The second largest construction company in Slovenia, Primorje, has been affected by the economic downturn in the same fashion as its competition. It even had to resort to applying for state subsidies for sending a third of its workers on forced leave. When asked how they would describe the state's crisis measures, they stated that they "are welcomed and evaluate them as positive" adding that "only the state is that, which can alleviate the is crucial that the state will continue to promote investment activity".

It seems that the subsidies have indeed made a difference. Primorje has not only managed to stay away from the kinds of problems that have been affecting Vegrad, but is even in the black. Under the leadership of Dušan Črnigoj, the firm has posted just under EUR 5m in profit.

Why has Primorje flourished where Vegrad has struggled? Primarily because of the type of construction projects it has undertaken.
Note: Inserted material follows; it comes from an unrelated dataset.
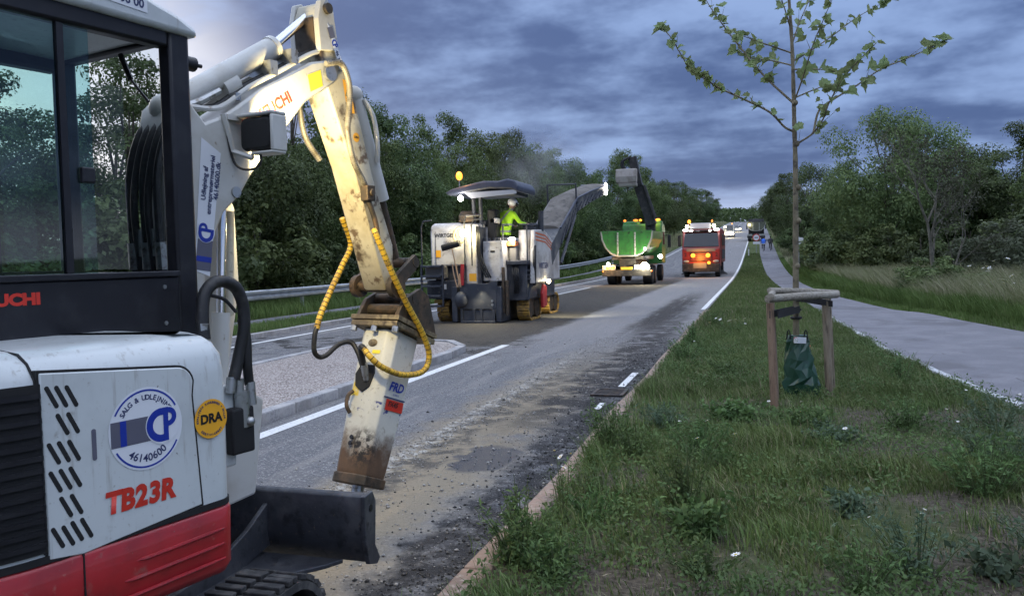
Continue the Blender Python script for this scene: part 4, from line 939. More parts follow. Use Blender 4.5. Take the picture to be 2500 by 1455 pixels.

Vegrad was, and many argue still is, too heavily exposed to the real estate market. Primorje has a much more diverse portfolio. The firm is in the process of building a container terminal in the Port of Rijeka, a waterworks in Belgrade, and a bridge across the Bojana River in Montenegro.

As is evident from this list, Primorje is seeking projects outside of Slovenia "believing that a significantly higher proportion of construction activity abroad is currently central to coming out of the crisis".

Looking overseas

Primorje is not the only construction firm looking for work outside of Slovenian borders. SCT, the country's largest construction company, is also seeking international contracts - with some success. It has already secured a group of projects in Libya, possibly worth up to EUR 2bn. If the business plan is realised, then the company's stable and prosperous future is all but guaranteed. This development would be in stark contrast to its current yearly loss.

The deal in Libya was achieved with major support from the government, including the Prime Minister. It has been hailed as a victory; not only for SCT, but for a possible consortium of Slovenian construction companies because of the vast size and vast funds. But to prevent this so called 'deal of the century' stalling, SCT needs guarantees from Slovene banks. And even banks that are majority state-owned are questioning whether to support the firm.

So while there are promising developments, the Slovene construction sector certainly isn't out of the hole quite yet. Most are now desperately hoping that this will be a fruitful Autumn and not the Fall.